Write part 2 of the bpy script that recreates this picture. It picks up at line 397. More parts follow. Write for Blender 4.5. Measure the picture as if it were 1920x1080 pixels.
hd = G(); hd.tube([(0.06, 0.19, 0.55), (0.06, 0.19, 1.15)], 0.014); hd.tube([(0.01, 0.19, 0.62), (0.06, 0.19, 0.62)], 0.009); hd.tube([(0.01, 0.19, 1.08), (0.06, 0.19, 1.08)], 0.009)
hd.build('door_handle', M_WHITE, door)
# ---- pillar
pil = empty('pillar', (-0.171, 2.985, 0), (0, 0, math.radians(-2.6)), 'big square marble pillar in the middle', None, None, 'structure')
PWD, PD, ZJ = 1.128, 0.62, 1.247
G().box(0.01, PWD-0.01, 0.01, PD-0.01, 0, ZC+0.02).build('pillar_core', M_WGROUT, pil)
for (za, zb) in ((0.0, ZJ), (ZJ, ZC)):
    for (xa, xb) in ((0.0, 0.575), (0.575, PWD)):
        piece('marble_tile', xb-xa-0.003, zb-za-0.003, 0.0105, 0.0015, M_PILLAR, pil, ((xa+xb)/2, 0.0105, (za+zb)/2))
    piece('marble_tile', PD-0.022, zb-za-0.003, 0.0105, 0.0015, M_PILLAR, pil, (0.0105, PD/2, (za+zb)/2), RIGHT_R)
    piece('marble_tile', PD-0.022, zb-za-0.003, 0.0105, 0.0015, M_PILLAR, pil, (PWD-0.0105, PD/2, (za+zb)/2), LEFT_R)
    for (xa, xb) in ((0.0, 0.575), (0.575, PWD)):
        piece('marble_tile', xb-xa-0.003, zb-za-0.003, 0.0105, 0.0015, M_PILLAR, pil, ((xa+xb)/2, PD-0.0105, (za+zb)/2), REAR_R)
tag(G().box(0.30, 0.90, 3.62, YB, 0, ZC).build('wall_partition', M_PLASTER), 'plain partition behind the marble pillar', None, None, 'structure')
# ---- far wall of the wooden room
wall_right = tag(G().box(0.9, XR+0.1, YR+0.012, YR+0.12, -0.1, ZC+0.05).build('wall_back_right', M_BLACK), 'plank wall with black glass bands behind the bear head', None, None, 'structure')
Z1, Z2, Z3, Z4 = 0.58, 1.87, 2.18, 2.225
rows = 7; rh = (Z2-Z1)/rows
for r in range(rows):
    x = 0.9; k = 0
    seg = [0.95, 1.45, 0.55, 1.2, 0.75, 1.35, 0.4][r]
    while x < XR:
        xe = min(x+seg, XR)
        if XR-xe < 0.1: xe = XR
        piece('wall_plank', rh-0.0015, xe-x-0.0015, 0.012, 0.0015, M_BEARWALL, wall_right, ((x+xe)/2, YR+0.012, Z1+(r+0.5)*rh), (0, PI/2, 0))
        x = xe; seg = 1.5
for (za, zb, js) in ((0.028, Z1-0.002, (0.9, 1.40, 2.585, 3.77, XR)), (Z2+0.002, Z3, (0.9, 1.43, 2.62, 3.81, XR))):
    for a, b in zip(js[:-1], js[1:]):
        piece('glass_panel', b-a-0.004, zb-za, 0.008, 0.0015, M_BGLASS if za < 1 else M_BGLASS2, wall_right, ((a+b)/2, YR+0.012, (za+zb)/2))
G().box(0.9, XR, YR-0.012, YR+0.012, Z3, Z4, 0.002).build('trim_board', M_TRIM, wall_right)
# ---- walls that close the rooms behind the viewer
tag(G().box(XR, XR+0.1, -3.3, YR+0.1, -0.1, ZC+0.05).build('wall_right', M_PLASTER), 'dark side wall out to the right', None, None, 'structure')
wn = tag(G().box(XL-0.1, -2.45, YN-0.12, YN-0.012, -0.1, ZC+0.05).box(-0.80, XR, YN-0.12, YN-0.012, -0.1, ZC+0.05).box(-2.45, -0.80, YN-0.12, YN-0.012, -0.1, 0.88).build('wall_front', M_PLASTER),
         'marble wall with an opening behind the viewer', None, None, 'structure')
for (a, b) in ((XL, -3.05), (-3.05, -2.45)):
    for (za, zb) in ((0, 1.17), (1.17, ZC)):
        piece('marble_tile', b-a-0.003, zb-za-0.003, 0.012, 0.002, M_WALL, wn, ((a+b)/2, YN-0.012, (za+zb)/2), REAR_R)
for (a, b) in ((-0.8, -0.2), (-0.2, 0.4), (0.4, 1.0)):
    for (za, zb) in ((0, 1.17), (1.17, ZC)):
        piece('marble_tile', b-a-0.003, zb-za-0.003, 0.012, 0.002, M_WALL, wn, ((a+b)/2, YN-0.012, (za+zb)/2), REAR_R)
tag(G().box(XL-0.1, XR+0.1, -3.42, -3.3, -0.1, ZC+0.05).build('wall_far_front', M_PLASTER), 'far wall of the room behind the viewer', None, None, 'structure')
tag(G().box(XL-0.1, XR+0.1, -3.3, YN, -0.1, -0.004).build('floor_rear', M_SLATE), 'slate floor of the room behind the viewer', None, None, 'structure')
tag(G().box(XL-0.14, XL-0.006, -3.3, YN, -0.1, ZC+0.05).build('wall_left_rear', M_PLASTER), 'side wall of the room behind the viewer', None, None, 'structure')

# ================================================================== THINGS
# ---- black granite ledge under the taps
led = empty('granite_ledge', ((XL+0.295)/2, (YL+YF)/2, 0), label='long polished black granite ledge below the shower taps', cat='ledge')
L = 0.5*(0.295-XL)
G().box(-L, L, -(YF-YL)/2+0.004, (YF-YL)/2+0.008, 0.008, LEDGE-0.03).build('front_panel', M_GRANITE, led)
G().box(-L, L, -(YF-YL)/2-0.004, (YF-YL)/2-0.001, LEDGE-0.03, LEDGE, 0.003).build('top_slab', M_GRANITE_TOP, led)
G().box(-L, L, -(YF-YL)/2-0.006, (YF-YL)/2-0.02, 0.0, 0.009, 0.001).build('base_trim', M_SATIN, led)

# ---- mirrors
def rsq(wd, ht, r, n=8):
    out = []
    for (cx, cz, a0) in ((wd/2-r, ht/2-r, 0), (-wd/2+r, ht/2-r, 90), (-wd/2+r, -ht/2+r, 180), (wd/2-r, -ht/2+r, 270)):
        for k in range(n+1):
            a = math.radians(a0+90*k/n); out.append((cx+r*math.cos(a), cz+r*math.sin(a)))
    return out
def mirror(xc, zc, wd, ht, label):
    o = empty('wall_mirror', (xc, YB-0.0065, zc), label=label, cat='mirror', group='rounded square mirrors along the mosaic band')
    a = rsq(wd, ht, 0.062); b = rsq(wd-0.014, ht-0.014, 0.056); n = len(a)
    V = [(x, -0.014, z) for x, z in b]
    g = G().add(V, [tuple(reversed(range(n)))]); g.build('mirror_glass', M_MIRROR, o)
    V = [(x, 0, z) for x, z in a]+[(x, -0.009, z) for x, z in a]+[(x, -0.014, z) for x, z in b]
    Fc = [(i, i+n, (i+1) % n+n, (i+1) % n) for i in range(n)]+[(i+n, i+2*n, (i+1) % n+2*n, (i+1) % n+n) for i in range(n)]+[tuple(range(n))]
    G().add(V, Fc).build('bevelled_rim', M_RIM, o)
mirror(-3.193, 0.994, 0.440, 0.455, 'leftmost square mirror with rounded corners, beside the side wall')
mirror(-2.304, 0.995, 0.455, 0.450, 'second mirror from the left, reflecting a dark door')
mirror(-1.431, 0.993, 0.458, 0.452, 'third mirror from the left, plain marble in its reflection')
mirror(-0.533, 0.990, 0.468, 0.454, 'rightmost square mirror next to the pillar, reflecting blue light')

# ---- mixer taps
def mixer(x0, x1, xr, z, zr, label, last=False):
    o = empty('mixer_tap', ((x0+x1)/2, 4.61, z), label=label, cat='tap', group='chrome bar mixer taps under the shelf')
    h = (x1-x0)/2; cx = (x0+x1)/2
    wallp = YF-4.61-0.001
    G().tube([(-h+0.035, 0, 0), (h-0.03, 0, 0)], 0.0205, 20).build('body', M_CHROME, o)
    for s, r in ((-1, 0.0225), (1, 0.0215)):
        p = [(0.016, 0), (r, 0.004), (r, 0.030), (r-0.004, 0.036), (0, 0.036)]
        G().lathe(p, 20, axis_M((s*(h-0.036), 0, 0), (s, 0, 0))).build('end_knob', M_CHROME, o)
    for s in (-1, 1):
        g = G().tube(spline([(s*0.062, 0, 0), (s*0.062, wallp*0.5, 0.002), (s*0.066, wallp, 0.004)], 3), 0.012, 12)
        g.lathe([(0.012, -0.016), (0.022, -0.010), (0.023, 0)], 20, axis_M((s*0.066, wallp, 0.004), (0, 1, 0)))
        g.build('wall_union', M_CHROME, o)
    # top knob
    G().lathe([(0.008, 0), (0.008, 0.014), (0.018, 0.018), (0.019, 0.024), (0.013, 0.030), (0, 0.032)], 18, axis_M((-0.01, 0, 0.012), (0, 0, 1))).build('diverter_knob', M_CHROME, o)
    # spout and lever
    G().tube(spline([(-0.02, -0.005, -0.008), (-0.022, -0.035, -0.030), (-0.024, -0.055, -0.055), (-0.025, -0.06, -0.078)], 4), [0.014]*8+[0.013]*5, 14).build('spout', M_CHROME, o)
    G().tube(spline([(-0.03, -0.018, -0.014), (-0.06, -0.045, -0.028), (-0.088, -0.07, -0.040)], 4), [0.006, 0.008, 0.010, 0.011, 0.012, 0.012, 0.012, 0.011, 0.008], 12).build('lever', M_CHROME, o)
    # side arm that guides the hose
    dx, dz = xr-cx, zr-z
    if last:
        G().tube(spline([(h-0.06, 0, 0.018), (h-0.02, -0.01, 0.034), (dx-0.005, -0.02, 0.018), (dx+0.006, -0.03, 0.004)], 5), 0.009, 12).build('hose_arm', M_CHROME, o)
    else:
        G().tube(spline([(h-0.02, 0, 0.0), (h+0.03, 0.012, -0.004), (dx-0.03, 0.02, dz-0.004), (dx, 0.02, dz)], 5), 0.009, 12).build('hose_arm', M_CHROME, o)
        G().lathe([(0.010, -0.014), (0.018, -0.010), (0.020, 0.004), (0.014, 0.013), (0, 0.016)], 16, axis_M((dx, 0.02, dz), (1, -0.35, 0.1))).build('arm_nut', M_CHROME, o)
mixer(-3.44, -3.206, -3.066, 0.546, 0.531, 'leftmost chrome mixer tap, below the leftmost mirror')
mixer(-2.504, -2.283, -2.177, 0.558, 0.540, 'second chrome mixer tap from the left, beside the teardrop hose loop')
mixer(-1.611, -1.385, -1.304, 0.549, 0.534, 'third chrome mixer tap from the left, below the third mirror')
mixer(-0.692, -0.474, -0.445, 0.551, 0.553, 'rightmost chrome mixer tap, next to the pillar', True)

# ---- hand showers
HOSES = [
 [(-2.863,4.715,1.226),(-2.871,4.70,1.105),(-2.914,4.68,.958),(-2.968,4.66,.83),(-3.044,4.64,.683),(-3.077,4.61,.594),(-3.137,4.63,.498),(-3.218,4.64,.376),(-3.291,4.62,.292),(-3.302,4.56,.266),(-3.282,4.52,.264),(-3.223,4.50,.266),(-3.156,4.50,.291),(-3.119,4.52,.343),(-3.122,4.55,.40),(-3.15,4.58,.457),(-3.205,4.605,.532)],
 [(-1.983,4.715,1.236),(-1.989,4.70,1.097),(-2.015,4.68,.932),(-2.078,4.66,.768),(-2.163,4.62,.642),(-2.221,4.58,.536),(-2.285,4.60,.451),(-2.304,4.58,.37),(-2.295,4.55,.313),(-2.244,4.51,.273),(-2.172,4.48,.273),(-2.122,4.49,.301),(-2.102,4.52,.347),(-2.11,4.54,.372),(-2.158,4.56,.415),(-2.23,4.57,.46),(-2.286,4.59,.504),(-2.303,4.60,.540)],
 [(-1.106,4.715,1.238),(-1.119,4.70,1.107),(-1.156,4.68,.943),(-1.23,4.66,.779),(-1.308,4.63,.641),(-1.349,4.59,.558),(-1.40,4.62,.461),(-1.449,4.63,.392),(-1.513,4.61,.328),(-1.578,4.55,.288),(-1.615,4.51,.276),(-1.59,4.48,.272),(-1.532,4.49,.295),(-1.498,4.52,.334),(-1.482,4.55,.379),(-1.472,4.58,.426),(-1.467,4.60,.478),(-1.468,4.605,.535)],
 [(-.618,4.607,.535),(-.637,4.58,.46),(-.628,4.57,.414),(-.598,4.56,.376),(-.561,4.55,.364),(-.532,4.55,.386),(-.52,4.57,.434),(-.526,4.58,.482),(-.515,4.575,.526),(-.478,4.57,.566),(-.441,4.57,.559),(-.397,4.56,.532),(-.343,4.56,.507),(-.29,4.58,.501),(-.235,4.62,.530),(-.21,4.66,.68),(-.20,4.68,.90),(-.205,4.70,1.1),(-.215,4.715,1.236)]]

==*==

## The request
Report every line containing the word "that" from the listing above.

## Full response
Write part 2 of the bpy script that recreates this picture. It picks up at line 397. More parts follow. Write for Blender 4.5. Measure the picture as if it were 1920x1080 pixels.
# ---- walls that close the rooms behind the viewer
    # side arm that guides the hose